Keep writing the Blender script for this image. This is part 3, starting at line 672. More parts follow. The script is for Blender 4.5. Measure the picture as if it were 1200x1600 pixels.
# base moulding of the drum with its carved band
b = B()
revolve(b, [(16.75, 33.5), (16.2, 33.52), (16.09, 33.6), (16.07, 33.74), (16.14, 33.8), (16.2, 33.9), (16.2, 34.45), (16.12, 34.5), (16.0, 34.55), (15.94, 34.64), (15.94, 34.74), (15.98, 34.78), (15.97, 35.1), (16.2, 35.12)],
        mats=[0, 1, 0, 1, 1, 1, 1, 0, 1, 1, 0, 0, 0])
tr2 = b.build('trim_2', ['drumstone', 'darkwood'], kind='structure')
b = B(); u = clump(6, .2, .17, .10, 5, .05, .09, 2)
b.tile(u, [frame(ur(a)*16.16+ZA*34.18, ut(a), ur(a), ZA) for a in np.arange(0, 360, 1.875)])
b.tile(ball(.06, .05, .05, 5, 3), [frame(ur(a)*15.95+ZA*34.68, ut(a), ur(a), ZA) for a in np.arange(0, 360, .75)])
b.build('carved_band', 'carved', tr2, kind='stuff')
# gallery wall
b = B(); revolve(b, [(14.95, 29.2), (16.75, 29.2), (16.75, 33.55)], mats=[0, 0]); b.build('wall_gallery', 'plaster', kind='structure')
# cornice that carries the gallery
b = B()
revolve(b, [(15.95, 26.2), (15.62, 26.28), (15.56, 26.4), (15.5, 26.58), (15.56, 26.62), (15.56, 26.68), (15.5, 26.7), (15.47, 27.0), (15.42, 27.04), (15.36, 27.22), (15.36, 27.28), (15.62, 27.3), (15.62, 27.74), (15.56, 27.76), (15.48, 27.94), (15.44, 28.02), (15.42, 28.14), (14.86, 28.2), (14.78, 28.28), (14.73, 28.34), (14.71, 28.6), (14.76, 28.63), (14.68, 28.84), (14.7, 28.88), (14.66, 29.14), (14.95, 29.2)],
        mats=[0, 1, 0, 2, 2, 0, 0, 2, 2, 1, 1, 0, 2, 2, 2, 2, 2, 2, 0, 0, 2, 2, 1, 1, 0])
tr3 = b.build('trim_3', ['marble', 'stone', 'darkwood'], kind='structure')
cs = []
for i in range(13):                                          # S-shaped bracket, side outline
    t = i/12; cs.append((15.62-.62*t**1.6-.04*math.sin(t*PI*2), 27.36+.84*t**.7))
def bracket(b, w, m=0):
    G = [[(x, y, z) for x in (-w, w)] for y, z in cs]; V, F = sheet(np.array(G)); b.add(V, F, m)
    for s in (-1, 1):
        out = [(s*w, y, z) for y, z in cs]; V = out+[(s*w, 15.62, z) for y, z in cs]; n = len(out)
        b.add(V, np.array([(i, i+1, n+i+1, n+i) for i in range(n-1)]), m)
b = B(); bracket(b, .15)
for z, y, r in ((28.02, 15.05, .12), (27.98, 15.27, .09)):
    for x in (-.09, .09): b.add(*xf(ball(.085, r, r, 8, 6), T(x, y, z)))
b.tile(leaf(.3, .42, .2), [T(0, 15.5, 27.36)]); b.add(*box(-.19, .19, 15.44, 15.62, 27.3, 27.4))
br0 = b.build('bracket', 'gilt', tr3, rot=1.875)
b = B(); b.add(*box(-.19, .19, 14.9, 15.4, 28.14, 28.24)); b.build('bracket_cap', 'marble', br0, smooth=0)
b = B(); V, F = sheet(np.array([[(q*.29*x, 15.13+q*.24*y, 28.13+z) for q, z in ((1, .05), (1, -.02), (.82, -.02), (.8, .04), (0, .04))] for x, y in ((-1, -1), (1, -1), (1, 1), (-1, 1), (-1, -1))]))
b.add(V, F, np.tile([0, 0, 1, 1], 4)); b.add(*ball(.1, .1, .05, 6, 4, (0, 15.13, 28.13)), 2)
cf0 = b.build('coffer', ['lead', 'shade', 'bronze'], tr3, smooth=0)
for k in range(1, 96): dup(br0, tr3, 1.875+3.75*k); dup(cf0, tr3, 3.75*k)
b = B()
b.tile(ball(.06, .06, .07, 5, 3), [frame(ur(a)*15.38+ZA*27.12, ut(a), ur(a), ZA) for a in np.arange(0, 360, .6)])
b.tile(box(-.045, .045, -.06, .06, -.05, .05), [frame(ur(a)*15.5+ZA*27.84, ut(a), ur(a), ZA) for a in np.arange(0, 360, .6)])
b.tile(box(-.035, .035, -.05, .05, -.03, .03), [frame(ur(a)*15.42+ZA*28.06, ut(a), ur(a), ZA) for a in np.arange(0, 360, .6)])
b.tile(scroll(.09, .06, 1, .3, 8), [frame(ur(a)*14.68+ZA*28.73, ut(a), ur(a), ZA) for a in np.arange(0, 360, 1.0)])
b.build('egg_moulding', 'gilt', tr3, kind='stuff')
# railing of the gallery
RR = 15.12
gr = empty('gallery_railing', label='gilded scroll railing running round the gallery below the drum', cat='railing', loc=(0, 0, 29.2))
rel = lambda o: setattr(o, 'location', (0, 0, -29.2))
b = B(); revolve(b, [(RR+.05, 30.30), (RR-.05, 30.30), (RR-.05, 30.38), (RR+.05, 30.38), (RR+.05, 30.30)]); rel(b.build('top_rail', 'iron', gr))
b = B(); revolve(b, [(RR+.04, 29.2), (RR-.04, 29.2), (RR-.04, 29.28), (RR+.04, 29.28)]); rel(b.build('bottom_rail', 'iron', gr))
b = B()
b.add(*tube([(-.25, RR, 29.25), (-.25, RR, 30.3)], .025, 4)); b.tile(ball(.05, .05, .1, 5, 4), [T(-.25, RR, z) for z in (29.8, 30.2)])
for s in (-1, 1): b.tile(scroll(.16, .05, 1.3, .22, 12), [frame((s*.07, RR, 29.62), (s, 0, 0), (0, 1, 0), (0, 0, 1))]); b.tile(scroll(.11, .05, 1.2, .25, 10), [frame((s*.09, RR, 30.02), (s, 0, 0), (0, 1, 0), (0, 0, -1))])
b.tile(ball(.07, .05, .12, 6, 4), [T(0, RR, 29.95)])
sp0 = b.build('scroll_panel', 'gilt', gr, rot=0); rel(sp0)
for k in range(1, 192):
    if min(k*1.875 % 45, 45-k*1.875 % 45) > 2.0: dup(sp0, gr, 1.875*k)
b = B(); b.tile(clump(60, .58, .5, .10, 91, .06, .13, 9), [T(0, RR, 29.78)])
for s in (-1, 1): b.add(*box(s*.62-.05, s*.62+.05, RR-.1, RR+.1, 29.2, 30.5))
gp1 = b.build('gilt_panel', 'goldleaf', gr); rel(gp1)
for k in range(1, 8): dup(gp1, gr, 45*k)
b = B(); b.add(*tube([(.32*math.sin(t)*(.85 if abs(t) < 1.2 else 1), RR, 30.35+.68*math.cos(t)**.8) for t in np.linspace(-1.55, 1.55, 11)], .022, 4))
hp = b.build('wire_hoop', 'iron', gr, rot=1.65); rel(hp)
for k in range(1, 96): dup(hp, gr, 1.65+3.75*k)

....

» **TO DO**: Output the complete data exactly as written.

» **SOLUTION**:
Keep writing the Blender script for this image. This is part 3, starting at line 672. More parts follow. The script is for Blender 4.5. Measure the picture as if it were 1200x1600 pixels.
# base moulding of the drum with its carved band
b = B()
revolve(b, [(16.75, 33.5), (16.2, 33.52), (16.09, 33.6), (16.07, 33.74), (16.14, 33.8), (16.2, 33.9), (16.2, 34.45), (16.12, 34.5), (16.0, 34.55), (15.94, 34.64), (15.94, 34.74), (15.98, 34.78), (15.97, 35.1), (16.2, 35.12)],
        mats=[0, 1, 0, 1, 1, 1, 1, 0, 1, 1, 0, 0, 0])
tr2 = b.build('trim_2', ['drumstone', 'darkwood'], kind='structure')
b = B(); u = clump(6, .2, .17, .10, 5, .05, .09, 2)
b.tile(u, [frame(ur(a)*16.16+ZA*34.18, ut(a), ur(a), ZA) for a in np.arange(0, 360, 1.875)])
b.tile(ball(.06, .05, .05, 5, 3), [frame(ur(a)*15.95+ZA*34.68, ut(a), ur(a), ZA) for a in np.arange(0, 360, .75)])
b.build('carved_band', 'carved', tr2, kind='stuff')
# gallery wall
b = B(); revolve(b, [(14.95, 29.2), (16.75, 29.2), (16.75, 33.55)], mats=[0, 0]); b.build('wall_gallery', 'plaster', kind='structure')
# cornice that carries the gallery
b = B()
revolve(b, [(15.95, 26.2), (15.62, 26.28), (15.56, 26.4), (15.5, 26.58), (15.56, 26.62), (15.56, 26.68), (15.5, 26.7), (15.47, 27.0), (15.42, 27.04), (15.36, 27.22), (15.36, 27.28), (15.62, 27.3), (15.62, 27.74), (15.56, 27.76), (15.48, 27.94), (15.44, 28.02), (15.42, 28.14), (14.86, 28.2), (14.78, 28.28), (14.73, 28.34), (14.71, 28.6), (14.76, 28.63), (14.68, 28.84), (14.7, 28.88), (14.66, 29.14), (14.95, 29.2)],
        mats=[0, 1, 0, 2, 2, 0, 0, 2, 2, 1, 1, 0, 2, 2, 2, 2, 2, 2, 0, 0, 2, 2, 1, 1, 0])
tr3 = b.build('trim_3', ['marble', 'stone', 'darkwood'], kind='structure')
cs = []
for i in range(13):                                          # S-shaped bracket, side outline
    t = i/12; cs.append((15.62-.62*t**1.6-.04*math.sin(t*PI*2), 27.36+.84*t**.7))
def bracket(b, w, m=0):
    G = [[(x, y, z) for x in (-w, w)] for y, z in cs]; V, F = sheet(np.array(G)); b.add(V, F, m)
    for s in (-1, 1):
        out = [(s*w, y, z) for y, z in cs]; V = out+[(s*w, 15.62, z) for y, z in cs]; n = len(out)
        b.add(V, np.array([(i, i+1, n+i+1, n+i) for i in range(n-1)]), m)
b = B(); bracket(b, .15)
for z, y, r in ((28.02, 15.05, .12), (27.98, 15.27, .09)):
    for x in (-.09, .09): b.add(*xf(ball(.085, r, r, 8, 6), T(x, y, z)))
b.tile(leaf(.3, .42, .2), [T(0, 15.5, 27.36)]); b.add(*box(-.19, .19, 15.44, 15.62, 27.3, 27.4))
br0 = b.build('bracket', 'gilt', tr3, rot=1.875)
b = B(); b.add(*box(-.19, .19, 14.9, 15.4, 28.14, 28.24)); b.build('bracket_cap', 'marble', br0, smooth=0)
b = B(); V, F = sheet(np.array([[(q*.29*x, 15.13+q*.24*y, 28.13+z) for q, z in ((1, .05), (1, -.02), (.82, -.02), (.8, .04), (0, .04))] for x, y in ((-1, -1), (1, -1), (1, 1), (-1, 1), (-1, -1))]))
b.add(V, F, np.tile([0, 0, 1, 1], 4)); b.add(*ball(.1, .1, .05, 6, 4, (0, 15.13, 28.13)), 2)
cf0 = b.build('coffer', ['lead', 'shade', 'bronze'], tr3, smooth=0)
for k in range(1, 96): dup(br0, tr3, 1.875+3.75*k); dup(cf0, tr3, 3.75*k)
b = B()
b.tile(ball(.06, .06, .07, 5, 3), [frame(ur(a)*15.38+ZA*27.12, ut(a), ur(a), ZA) for a in np.arange(0, 360, .6)])
b.tile(box(-.045, .045, -.06, .06, -.05, .05), [frame(ur(a)*15.5+ZA*27.84, ut(a), ur(a), ZA) for a in np.arange(0, 360, .6)])
b.tile(box(-.035, .035, -.05, .05, -.03, .03), [frame(ur(a)*15.42+ZA*28.06, ut(a), ur(a), ZA) for a in np.arange(0, 360, .6)])
b.tile(scroll(.09, .06, 1, .3, 8), [frame(ur(a)*14.68+ZA*28.73, ut(a), ur(a), ZA) for a in np.arange(0, 360, 1.0)])
b.build('egg_moulding', 'gilt', tr3, kind='stuff')
# railing of the gallery
RR = 15.12
gr = empty('gallery_railing', label='gilded scroll railing running round the gallery below the drum', cat='railing', loc=(0, 0, 29.2))
rel = lambda o: setattr(o, 'location', (0, 0, -29.2))
b = B(); revolve(b, [(RR+.05, 30.30), (RR-.05, 30.30), (RR-.05, 30.38), (RR+.05, 30.38), (RR+.05, 30.30)]); rel(b.build('top_rail', 'iron', gr))
b = B(); revolve(b, [(RR+.04, 29.2), (RR-.04, 29.2), (RR-.04, 29.28), (RR+.04, 29.28)]); rel(b.build('bottom_rail', 'iron', gr))
b = B()
b.add(*tube([(-.25, RR, 29.25), (-.25, RR, 30.3)], .025, 4)); b.tile(ball(.05, .05, .1, 5, 4), [T(-.25, RR, z) for z in (29.8, 30.2)])
for s in (-1, 1): b.tile(scroll(.16, .05, 1.3, .22, 12), [frame((s*.07, RR, 29.62), (s, 0, 0), (0, 1, 0), (0, 0, 1))]); b.tile(scroll(.11, .05, 1.2, .25, 10), [frame((s*.09, RR, 30.02), (s, 0, 0), (0, 1, 0), (0, 0, -1))])
b.tile(ball(.07, .05, .12, 6, 4), [T(0, RR, 29.95)])
sp0 = b.build('scroll_panel', 'gilt', gr, rot=0); rel(sp0)
for k in range(1, 192):
    if min(k*1.875 % 45, 45-k*1.875 % 45) > 2.0: dup(sp0, gr, 1.875*k)
b = B(); b.tile(clump(60, .58, .5, .10, 91, .06, .13, 9), [T(0, RR, 29.78)])
for s in (-1, 1): b.add(*box(s*.62-.05, s*.62+.05, RR-.1, RR+.1, 29.2, 30.5))
gp1 = b.build('gilt_panel', 'goldleaf', gr); rel(gp1)
for k in range(1, 8): dup(gp1, gr, 45*k)
b = B(); b.add(*tube([(.32*math.sin(t)*(.85 if abs(t) < 1.2 else 1), RR, 30.35+.68*math.cos(t)**.8) for t in np.linspace(-1.55, 1.55, 11)], .022, 4))
hp = b.build('wire_hoop', 'iron', gr, rot=1.65); rel(hp)
for k in range(1, 96): dup(hp, gr, 1.65+3.75*k)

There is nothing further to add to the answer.